-- Start of PROVIDED DATA --

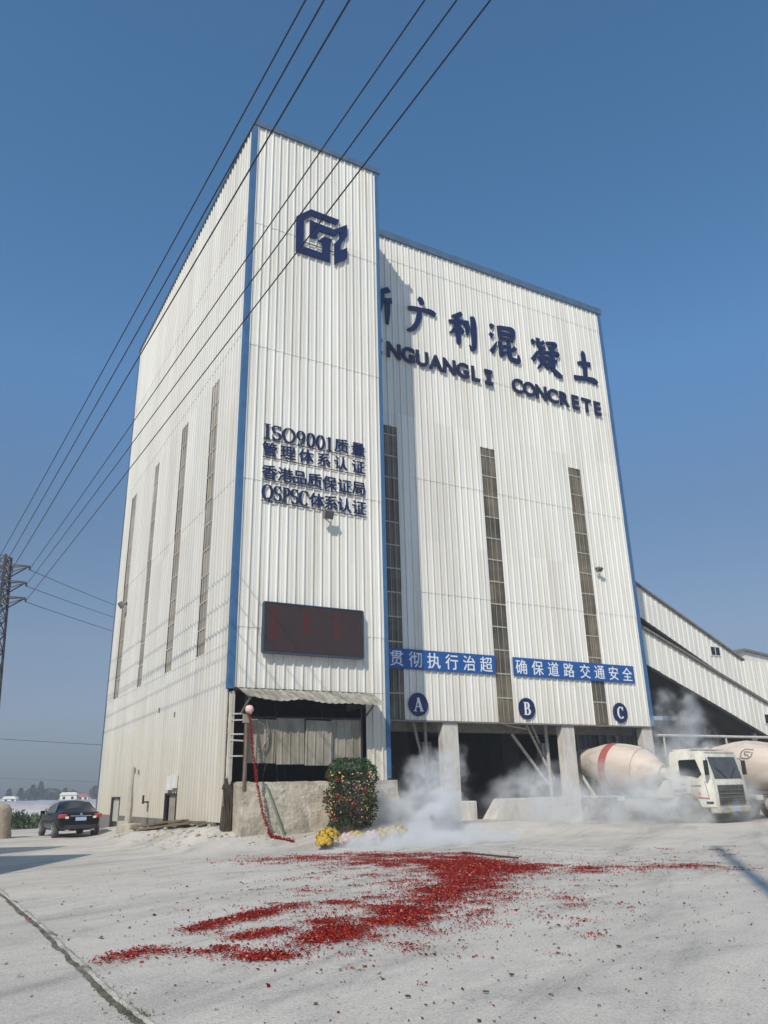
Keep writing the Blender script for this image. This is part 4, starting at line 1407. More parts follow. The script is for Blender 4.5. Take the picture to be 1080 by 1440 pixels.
def mixer_truck(label, band=True, logo=False):
    t = thing('mixer_truck', (0, 0, 0), 0, label, 'mixer truck', 'concrete mixer trucks')
    # cab: side profile with wheel arch
    arch = [(-1.40+.66*math.cos(R(a)), .52+.70*math.sin(R(a))) for a in (178, 155, 130, 105, 80, 55, 30, 12)]
    arch = [(x, max(z, .62)) for x, z in arch]
    prof = [(-2.12, .85), (-2.12, 2.70), (-2.0, 2.98), (-1.4, 3.06), (-.62, 2.98), (-.30, 2.86), (-.02, 1.72), (.0, 1.05), (-.02, .62), (-.74, .62)]+arch[::-1]+[(-2.06, .62)]
    mb = MB(); mb.prism(prof, -1.24, 1.24)
    cab_ = mb.build('cab', M['cab'], t, smooth=True, bevel=.11)
    for sd in (-1, 1):
        mb = MB(); mb.prism([(-1.62, 1.96), (-1.62, 2.56), (-1.54, 2.62), (-.74, 2.62), (-.52, 1.98), (-.72, 1.82), (-1.0, 1.90)], sd*1.238, sd*1.252)
        mb.build('side_window', M['glass'], cab_)
        mb = MB(); mb.prism([(-2.02, 1.36), (-1.45, 1.40), (-1.32, 1.26), (-2.02, 1.24)], sd*1.238, sd*1.249)
        mb.build('decal', M['steel'], cab_)
        mb = MB(); mb.prism([(-2.02, 1.16), (-.75, 1.02), (-.3, .98), (-.3, .94), (-.75, .97), (-2.02, 1.09)], sd*1.238, sd*1.2495)
        mb.build('decal', M['redband'], cab_)
        mb = MB(); mb.b2(-1.17, -1.13, sd*1.24-.004, sd*1.24+.012*sd+.004, 1.0, 1.72) if False else mb.box((-1.66, sd*1.246, 1.42), (.012, .012, 1.5))
        mb.build('door_seam', M['blackmetal'], cab_)
        mb = MB(); mb.box((-1.5, sd*1.26, 1.58), (.22, .04, .05))
        mb.build('door_handle', M['blackmetal'], cab_)
        mb = MB(); mb.box((-.10, sd*1.46, 2.25), (.10, .22, .62)); mb.beam((-.2, sd*1.2, 2.66), (-.08, sd*1.48, 2.5), .03)
        mb.build('mirror', M['blackmetal'], t, bevel=.02)
        mb = MB(); mb.box((.075, sd*.98, .52), (.10, .34, .17))
        mb.build('headlight', M['lampglass'], t, bevel=.03, smooth=True)
        mb = MB(); mb.box((-.3, sd*1.247, .80), (.34, .02, .10)); mb.build('cab_step', M['blackmetal'], cab_)
        mb = MB(); mb.box((-.36, sd*1.247, 1.32), (.012, .012, .78), Matrix.Rotation(-.16, 3, 'Y')); mb.build('door_seam', M['blackmetal'], cab_)
        mb = MB(); mb.box((-.9, sd*1.25, 1.50), (.55, .006, .07)); mb.build('decal', M['steel'], cab_)
        mb = MB(); mb.beam((.0, sd*.15, 1.80), (-.11, sd*.75, 2.25), .02); mb.build('wiper', M['blackmetal'], cab_)
        mb = MB(); mb.lathe([(0, .05), (.03, .045), (.035, .01)], (-.75, sd*1.24, 1.18), (0, sd, 0), 12); mb.build('side_lamp', M['amber'], cab_)
        mb = MB(); mb.prism([(-.86, 1.02), (-.30, .98), (-.30, 1.00), (-.86, 1.05)], sd*1.238, sd*1.2500); mb.build('decal', M['steel'], cab_)
    # windscreen and grille follow the sloped front
    mb = MB(); mb.prism([(-.30, 2.70), (-.06, 1.78), (-.018, 1.78), (-.244, 2.705)], -1.04, 1.04)
    mb.build('windscreen', M['glassgrey'], cab_)
    mb = MB(); mb.prism([(-.06, 1.52), (-.06, .70), (.032, .70), (.022, 1.52)], -.98, .98)
    for k in range(4):
        mb.b2(.026, .052, -.93, .93, .86+.15*k, .90+.15*k)
    mb.build('grille', M['grille'], cab_)
    mb = MB()
    for k in range(3):
        mb.b2(.03, .058, -.9, .9, 1.0+.15*k, 1.012+.15*k)
    mb.build('grille_trim', M['rim'], cab_)
    mb = MB(); mb.box((-.46, 0, 2.94), (.36, 2.3, .05), Matrix.Rotation(.2, 3, 'Y'))
    mb.build('sun_visor', M['cab'], cab_)
    mb = MB(); mb.b2(-.35, .12, -1.22, 1.22, .36, .64)
    mb.build('bumper', M['bumper'], t, bevel=.06)
    mb = MB(); mb.box((.135, 0, .50), (.015, .44, .14)); mb.build('number_plate', M['plate'], t)
    mb = MB(); mb.b2(-1.9, -.75, -1.15, 1.15, 3.04, 3.09); mb.build('roof_rack', M['cab'], cab_)
    # chassis
    mb = MB()
    for sd in (-1, 1):
        mb.b2(-8.6, -.4, sd*.42-.05, sd*.42+.05, .72, 1.0)
    for x in (-2.4, -4.5, -6.6, -8.4):
        mb.b2(x-.06, x+.06, -.37, .37, .75, .95)
    mb.build('chassis', M['steel'], t)
    for x in AX:
        for sd in (-1, 1):
            wheel(t, x, sd*1.04, .51, .51, .30 if x > -4 else .42, sd, M['tyre'], M['rim'])
    for sd in (-1, 1):
        mb = MB(); mb.prism([(-5.15, .9), (-5.2, 1.12), (-7.95, 1.12), (-8.0, .9), (-7.9, .9), (-7.88, 1.08), (-5.28, 1.08), (-5.25, .9)], sd*.82, sd*1.26)
        mb.build('mudguard', M['cab'], t)
        mb = MB(); mb.lathe([(0, .27), (.9, .27)], (-4.95, sd*.92, .68), (1, 0, 0), 16)
        mb.build('fuel_tank', M['rim'], t, bevel=.02)
    # front pedestal, rear frame
    mb = MB()
    for sd in (-1, 1):
        mb.prism([(-2.55, 1.0), (-2.75, 1.75), (-3.05, 1.75), (-3.7, 1.0)], sd*.5-.06, sd*.5+.06)
    mb.b2(-3.05, -2.75, -.5, .5, 1.55, 1.78)
    mb.build('pedestal', M['cab'], t)
    mb = MB()
    for sd in (-1, 1):
        mb.beam((-8.3, sd*.5, 1.0), (-8.1, sd*.5, 2.2), .12); mb.beam((-7.2, sd*.5, 1.0), (-8.0, sd*.5, 2.1), .10)
    mb.build('rear_frame', M['cab'], t)
    mb = MB(); mb.lathe([(0, .30), (.9, .30)], (-2.62, -.55, 2.05), (-.0, 1, 0), 16)
    mb.build('water_tank', M['cab'], t, bevel=.02)
    # drum
    ax0 = Vector((-2.95, 0, 2.02)); axd = Vector((-1, 0, .155)).normalized()
    mb = MB(); mb.lathe([(0, .26), (.42, .26), (.42, .42), (.62, .50), (.95, .74), (1.6, 1.04), (2.1, 1.13), (2.6, 1.15), (3.3, 1.13), (3.9, 1.00), (4.7, .74), (5.15, .60), (5.45, .60), (5.45, .45)], ax0, axd, 44)
    dr = mb.build('drum', M['drum'], t, smooth=True)
    mb = MB(); mb.lathe([(1.58, 1.045), (1.60, 1.055), (1.62, 1.05)], ax0, axd, 44, False)
    mb.build('drum_ring', M['rim'], dr)
    mb = MB(); mb.lathe([(5.0, .64), (5.02, .70), (5.16, .70), (5.18, .64)], ax0, axd, 44, False)
    mb.build('drum_ring', M['rim'], dr)
    if band:
        mb = MB(); mb.lathe([(3.02, 1.146), (3.30, 1.137), (3.50, 1.098)], ax0, axd, 44, False)
        mb.build('drum_band', M['redband'], dr, smooth=True)
    if logo:
        # angular outline badge on the right side of the drum, wrapped on its surface
        mb = MB()
        q = axd
        a_ = q.cross(Vector((0, 0, 1))).normalized()
        b_ = q.cross(a_)
        def on(s_, th, e=.008):
            rr = np.interp(s_, [2.1, 2.6, 3.3], [1.13, 1.15, 1.13])+e
            return ax0+q*s_+(a_*math.cos(th)+b_*math.sin(th))*rr
        side = 1 if (a_.y < 0) else -1
        def bar_(p0, p1, wd, e):
            n_ = 5
            d0 = Vector((p1[0]-p0[0], p1[1]-p0[1])).normalized()
            nn = Vector((-d0.y, d0.x))*wd/2
            for k in range(n_):
                r0 = [p0[i]+(p1[i]-p0[i])*k/n_ for i in (0, 1)]; r1 = [p0[i]+(p1[i]-p0[i])*(k+1)/n_ for i in (0, 1)]
                cs = [(r0[0]+nn.x, r0[1]+nn.y), (r0[0]-nn.x, r0[1]-nn.y), (r1[0]-nn.x, r1[1]-nn.y), (r1[0]+nn.x, r1[1]+nn.y)]
                def mp(c_):
                    th = (0 if side == 1 else math.pi)
                    ang = .50+c_[1]/1.15
                    v_ = ax0+q*(2.72-c_[0])
                    rr = 1.15+e
                    nrm = Vector((0, -1, 0))*math.cos(ang)+(Vector((0, 0, 1))-q*q.z).normalized()*math.sin(ang)
                    return v_+nrm*rr
                mb.face([mp(c_) for c_ in cs])
        segs = [((-.10, .26), (.30, .26)), ((-.10, .26), (-.26, .08)), ((-.26, .08), (-.26, -.24)), ((-.26, -.24), (.12, -.24)), ((.12, -.24), (.28, -.10)), ((.28, -.10), (.28, .12)),
                ((-.08, .10), (.20, .10)), ((-.08, .10), (-.08, -.06)), ((-.08, -.06), (.12, -.06)), ((.12, -.06), (.12, -.16))]
        for k, (p0, p1) in enumerate(segs):
            bar_(p0, p1, .06, .006+.0012*k)
        mb.build('drum_badge', M['steel'], dr, fixn=False)
    # hopper and chute at the rear
    mb = MB(); mb.prism([(-8.05, 3.2), (-8.75, 3.35), (-8.55, 2.55), (-8.2, 2.5)], -.55, .55)
    mb.build('hopper', M['drum'], t)
    mb = MB(); mb.prism([(-8.35, 2.3), (-9.2, 1.35), (-9.28, 1.42), (-8.4, 2.42)], -.25, .25)
    mb.build('chute', M['cab'], t)
    mb = MB()
    for x in (-8.65, -8.9):
        mb.beam((x, -.85, .9), (x, -.85, 3.1), .04)
    for z in np.arange(1.0, 3.1, .3):
        mb.beam((-8.65, -.85, z), (-8.9, -.85, z), .03)
    mb.build('ladder', M['cab'], t)
    return t
HEAD = ANG-math.pi/2
tk = mixer_truck('white mixer truck with red banded drum driving out of bay C', True, False)
tk.location = B(19.7, -3.5, .15); tk.rotation_euler.z = HEAD+.10; tk.scale = (.9, .9, .9)
tk2 = mixer_truck('second mixer truck with a dark outlined badge on its drum, behind the white cab', False, True)
tk2.location = B(24.0, -7.2, .08); tk2.rotation_euler.z = HEAD+.10; tk2.scale = (.9, .9, .9)

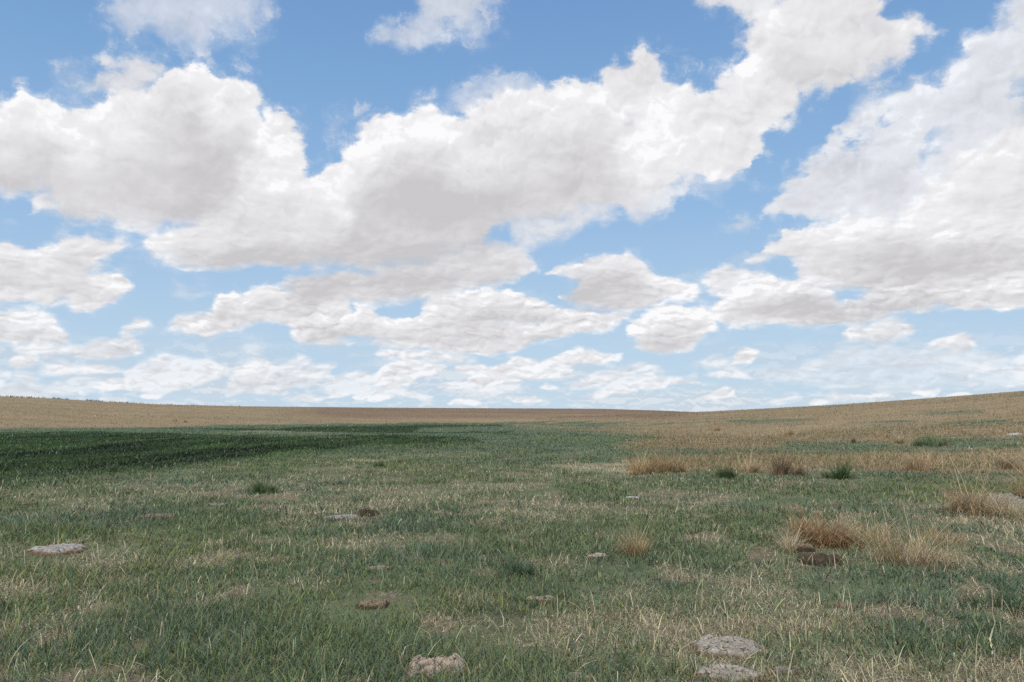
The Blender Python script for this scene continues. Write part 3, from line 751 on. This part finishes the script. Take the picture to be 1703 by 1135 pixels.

-- End of PROVIDED DATA --

Copy out every line where the word "picture" occurs.

Keep writing the Blender script for this image. This is part 4, starting at line 1407. More parts follow. The script is for Blender 4.5. Take the picture to be 1080 by 1440 pixels.
The Blender Python script for this scene continues. Write part 3, from line 751 on. This part finishes the script. Take the picture to be 1703 by 1135 pixels.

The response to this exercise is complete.